First, this paragraph and the sources it cites provide little if any solid evidence regarding “costs” and “expenditures” citing only that the Archdiocese of NY at the time said so (p. ii) regarding Catholic school costs being about $2,400 per pupil (and ballparking out of nowhere the $5k public district figure). This paragraph also compares estimated expenditures on one strategy (class size reduction) in one context (TN) and point in time to partial subsidies on another strategy in another context at another point in time. A while back, I criticized another report, also by Matt Chingos (nothin’ personal, I generally like his work) in which he referred to Class Size Reduction as the “Most Expensive School Reform” without legitimately comparing the costs of CSR to any other reform.
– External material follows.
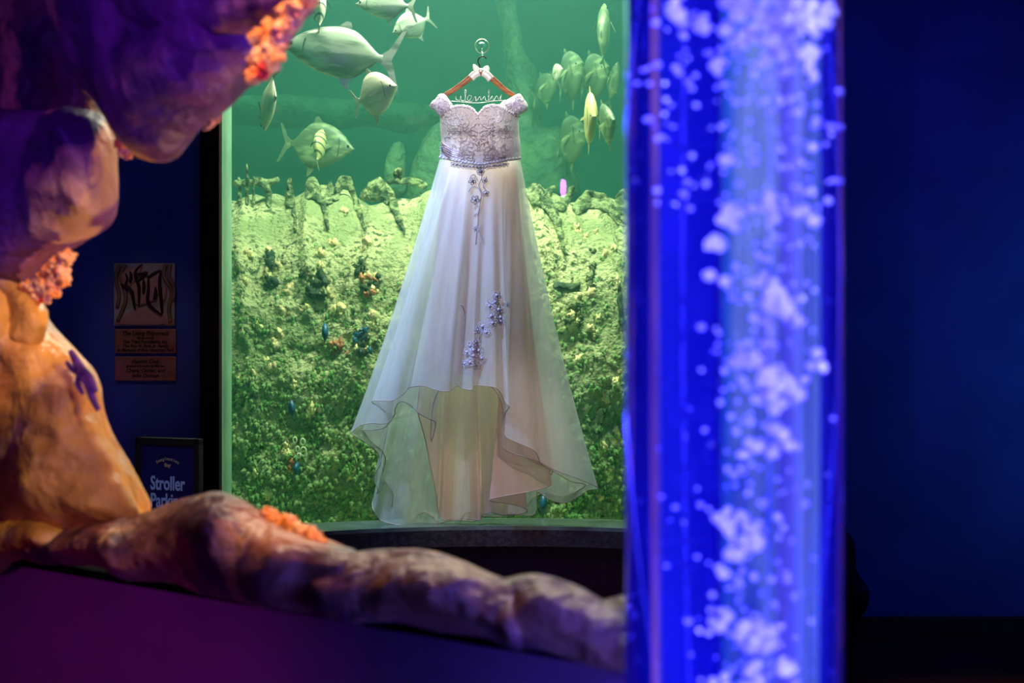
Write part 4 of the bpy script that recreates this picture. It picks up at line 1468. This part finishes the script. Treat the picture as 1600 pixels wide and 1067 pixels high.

The above paragraph is strikingly similar in its gaping holes of logic and evidence. I could go on and on. The authors also make no attempt to provide reasonable assumptions & estimates for the full cost of operating and scaling up a large scale voucher system. As such, this stuff really has not place in this paper. For a more thorough discussion/analysis of public/private school spending, see: http://nepc.colorado.edu/publication/private-schooling-US
Since the authors didn’t actually conduct any real analysis of schooling resources/finances, they really shouldn’t have gone there in their conclusions. This kind of back of the napkin, half-baked cost savings assertion really cheapens a study that does have some interesting findings to offer.